Com’è successo che il Fisco mi ha chiuso la Partita IVA, la sentenza della CGT ha emesso il verdetto.
Sapere che il Fisco mi a chiuso la Partita IVA è un guaio a cui bisogna immediatamente trovare la soluzione. Ci sono tante categorie che rischiano la stessa conseguenza, pure se ritengono di “non aver fatto nulla per meritarsi ciò”, è davvero così? Si analizzano le situazioni pericolose in tal senso, specie dopo la sentenza n. 163 del 14 agosto scoro della Corte di Giustizia Tributaria.
A trattare il caso in questione è stata la Corte di Giustizia Tributaria di Prato, appunto con la sentenza n. 163 del 14 agosto 2025, la quale ha chiarito che la legittimità della cessazione della Partita IVA disposta dall’ADE, cioè l’Agenzia delle Entrate, può fondarsi su elementi a “rischio”, emersi da controlli automatizzati e accessi presso i luoghi dichiarati come sede dell’attività.
Tali elementi sono di rischio e fanno riferimento a situazioni come anomalie economico-contabili gravi o sistematiche, quindi continue, violazioni delle norma tributarie. A ciò si aggiungono condizioni come la mancanza di requisiti di imprenditorialità, professionali e l’abituale svolgimento dell’attività.
Servono dei presupposti probatori importanti, ma cosa deve fare il contribuente per difendersi?
Da come accennato, i presupporti probatori finalizzati alla cessazione della condizione, richiedono che il contribuente sia nelle condizioni di dimostrare l’assenza di tali condizioni di rischio, fornendo prova e comprova del possesso dei requisiti che gli sono stati richiesti dalla legge. A ciò si aggiunge il regolare esercizio dell’attività di impresa, arte o professione che sia. Se mancano questi elementi alla presentazione presso l’Ufficio, ecco che la cessazione è legittima e può avere conseguenze tremende, ecco quali.
Tra le peggiori conseguenze non c’è solo da dire che “il Fisco mi ha chiuso la partita IVA”, ma molto peggio. Perché si perdono tutti i vantaggi del caso, ma soprattutto si subiscono delle sanzioni di tipo amministrative.

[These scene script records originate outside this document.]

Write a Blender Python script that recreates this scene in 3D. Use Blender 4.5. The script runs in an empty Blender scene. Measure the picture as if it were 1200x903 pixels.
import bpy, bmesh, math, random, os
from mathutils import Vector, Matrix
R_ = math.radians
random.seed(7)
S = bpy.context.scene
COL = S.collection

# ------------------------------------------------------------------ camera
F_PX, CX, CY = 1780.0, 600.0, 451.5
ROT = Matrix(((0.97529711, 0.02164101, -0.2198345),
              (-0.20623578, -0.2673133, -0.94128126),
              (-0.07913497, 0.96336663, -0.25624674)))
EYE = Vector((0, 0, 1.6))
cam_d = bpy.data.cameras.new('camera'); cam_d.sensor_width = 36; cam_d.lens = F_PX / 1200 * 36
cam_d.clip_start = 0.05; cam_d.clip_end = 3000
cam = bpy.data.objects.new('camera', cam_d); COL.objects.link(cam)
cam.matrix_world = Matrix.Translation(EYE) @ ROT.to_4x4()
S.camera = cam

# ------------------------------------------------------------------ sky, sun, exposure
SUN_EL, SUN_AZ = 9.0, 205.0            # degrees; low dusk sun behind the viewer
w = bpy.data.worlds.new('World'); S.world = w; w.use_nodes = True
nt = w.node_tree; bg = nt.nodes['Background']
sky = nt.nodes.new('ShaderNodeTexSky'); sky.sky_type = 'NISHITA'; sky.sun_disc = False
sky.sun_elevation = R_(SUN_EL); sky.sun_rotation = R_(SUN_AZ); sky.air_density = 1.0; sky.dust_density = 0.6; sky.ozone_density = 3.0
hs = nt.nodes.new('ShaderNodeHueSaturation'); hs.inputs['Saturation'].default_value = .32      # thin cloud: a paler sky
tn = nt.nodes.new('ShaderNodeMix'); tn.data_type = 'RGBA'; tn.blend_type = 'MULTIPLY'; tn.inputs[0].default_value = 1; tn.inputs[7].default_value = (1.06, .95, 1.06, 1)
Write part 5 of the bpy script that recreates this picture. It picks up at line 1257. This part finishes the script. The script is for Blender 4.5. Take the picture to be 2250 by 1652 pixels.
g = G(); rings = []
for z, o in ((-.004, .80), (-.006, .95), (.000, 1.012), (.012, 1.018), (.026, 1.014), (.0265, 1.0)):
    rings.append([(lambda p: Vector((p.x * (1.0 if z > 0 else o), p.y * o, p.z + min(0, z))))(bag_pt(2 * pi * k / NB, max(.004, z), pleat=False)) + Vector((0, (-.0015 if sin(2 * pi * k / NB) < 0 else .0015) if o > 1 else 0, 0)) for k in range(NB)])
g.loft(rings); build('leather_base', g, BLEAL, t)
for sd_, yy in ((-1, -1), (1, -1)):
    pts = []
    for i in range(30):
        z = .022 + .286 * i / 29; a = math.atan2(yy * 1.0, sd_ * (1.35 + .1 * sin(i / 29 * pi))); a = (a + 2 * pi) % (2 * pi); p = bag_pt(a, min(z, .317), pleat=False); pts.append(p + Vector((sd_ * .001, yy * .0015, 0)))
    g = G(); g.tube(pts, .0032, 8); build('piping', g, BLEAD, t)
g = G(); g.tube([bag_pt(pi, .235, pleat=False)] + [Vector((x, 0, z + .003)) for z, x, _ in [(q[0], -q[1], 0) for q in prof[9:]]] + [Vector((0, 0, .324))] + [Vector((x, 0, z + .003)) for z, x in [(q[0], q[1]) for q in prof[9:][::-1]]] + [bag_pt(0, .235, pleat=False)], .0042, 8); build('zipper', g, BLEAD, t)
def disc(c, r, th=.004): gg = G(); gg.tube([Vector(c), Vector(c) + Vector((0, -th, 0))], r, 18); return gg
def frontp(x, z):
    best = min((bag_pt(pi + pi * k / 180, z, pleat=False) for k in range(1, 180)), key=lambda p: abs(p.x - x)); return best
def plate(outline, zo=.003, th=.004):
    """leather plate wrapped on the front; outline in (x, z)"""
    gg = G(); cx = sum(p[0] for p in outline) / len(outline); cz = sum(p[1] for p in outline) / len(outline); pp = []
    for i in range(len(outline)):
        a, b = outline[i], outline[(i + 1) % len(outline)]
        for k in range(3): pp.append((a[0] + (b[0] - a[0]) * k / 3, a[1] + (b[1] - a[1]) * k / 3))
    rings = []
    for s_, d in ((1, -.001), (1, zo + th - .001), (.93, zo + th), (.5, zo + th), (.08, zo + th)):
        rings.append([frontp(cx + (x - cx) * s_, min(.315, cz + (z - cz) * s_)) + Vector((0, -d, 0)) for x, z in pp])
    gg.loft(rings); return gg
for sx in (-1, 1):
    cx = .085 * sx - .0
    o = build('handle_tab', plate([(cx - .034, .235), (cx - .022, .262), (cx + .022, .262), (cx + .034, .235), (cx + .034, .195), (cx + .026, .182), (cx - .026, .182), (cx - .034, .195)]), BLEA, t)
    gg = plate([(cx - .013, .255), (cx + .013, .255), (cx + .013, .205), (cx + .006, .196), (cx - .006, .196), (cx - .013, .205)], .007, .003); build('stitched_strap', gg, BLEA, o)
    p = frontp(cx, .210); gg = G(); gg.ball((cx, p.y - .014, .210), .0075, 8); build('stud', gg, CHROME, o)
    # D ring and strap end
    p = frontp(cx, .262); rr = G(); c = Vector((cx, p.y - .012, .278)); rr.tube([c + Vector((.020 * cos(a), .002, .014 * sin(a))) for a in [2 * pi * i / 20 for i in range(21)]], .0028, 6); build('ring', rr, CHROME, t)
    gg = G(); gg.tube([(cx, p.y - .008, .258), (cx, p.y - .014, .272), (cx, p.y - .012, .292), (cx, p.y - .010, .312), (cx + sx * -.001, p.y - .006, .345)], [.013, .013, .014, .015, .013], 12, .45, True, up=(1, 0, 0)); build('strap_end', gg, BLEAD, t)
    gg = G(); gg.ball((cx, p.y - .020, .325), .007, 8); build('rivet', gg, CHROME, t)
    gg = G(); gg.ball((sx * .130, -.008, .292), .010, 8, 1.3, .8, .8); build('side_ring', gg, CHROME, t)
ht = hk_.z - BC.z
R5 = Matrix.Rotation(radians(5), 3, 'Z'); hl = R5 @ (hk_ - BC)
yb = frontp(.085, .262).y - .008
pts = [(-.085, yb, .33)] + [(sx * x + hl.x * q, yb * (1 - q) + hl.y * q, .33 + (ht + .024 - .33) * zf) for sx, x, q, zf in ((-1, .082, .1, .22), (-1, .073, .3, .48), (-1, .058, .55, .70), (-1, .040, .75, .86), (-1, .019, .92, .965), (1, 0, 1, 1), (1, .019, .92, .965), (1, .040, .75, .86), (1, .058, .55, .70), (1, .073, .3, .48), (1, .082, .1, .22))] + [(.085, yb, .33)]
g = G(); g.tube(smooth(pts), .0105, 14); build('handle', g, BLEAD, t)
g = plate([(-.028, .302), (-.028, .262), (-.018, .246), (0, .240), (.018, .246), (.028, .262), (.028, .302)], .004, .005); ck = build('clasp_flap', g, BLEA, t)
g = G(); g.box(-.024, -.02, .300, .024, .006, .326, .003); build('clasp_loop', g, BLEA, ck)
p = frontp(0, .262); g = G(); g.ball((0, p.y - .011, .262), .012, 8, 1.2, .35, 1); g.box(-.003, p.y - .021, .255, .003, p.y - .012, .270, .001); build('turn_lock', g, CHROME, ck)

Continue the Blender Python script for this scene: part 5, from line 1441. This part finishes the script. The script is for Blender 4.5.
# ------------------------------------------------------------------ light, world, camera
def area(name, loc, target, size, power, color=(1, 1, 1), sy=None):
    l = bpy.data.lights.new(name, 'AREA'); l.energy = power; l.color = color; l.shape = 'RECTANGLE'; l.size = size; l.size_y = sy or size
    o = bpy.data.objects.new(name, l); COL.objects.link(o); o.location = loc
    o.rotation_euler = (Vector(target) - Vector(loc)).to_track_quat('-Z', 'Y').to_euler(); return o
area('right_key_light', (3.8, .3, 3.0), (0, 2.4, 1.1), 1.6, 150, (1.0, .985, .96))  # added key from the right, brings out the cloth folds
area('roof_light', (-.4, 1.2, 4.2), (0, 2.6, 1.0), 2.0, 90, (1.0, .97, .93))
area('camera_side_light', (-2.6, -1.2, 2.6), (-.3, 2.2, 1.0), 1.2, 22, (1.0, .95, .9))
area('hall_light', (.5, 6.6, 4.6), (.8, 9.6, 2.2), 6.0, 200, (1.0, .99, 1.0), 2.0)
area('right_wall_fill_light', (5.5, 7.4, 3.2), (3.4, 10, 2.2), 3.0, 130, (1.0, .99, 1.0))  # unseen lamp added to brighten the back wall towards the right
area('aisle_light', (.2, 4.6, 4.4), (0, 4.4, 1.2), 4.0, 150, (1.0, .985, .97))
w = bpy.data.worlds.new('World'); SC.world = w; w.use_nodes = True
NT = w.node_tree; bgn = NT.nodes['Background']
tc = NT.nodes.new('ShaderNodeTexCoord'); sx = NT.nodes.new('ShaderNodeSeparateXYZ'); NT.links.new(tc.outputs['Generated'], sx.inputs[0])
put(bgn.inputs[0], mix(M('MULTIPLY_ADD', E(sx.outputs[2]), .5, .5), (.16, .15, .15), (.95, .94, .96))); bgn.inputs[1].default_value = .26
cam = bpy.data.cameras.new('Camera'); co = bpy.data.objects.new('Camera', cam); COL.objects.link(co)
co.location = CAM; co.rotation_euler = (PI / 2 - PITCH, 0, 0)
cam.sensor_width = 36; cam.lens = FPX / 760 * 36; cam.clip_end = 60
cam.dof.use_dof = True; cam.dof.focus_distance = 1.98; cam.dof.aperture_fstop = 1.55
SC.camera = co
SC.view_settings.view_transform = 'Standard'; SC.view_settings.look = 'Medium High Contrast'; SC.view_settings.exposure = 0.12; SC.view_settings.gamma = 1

Il “rischio” legittima la cessazione della condizione se emergono irregolarità non solo evidenti, ma anche molto gravi che rendono l’attività o fittizia, oppure nel pieno regime illegale di evasione fiscale.
Ciò rilevato ovviamente mediante ispezioni e controlli incrociati con la necessità della concretezza probatoria per il titolare che deve far valere la propria parola.
Cosa valuta l’Agenzia delle Entrate? In primis, la tipologia e la modalità di svolgimento dell’attività, la condizione di assenza di reale esercizio di impresa, e la presenza di violazioni sistematiche della normativa tributaria o comunque sostanziali.
Davanti una situazione del genere, riattivare la partita IVA cessata non è impossibile, ma bisognerà presentare una fideiussione bancaria o polizza fideiussoria per un importo ordinario di 50 mila euro, superiore se risultano violazioni fiscali pregresse. Tali orientamenti di matrice giurisprudenziale, potenziano il controllo dell’ADE rispetto i fenomeni evasivi e le imprese fittizie.
Sia la sentenza di Prato sopracitata che gli ultimi provvedimenti dell’ADE, forniscono tutti i chiarimenti e gli approfondimenti dei casi in esame.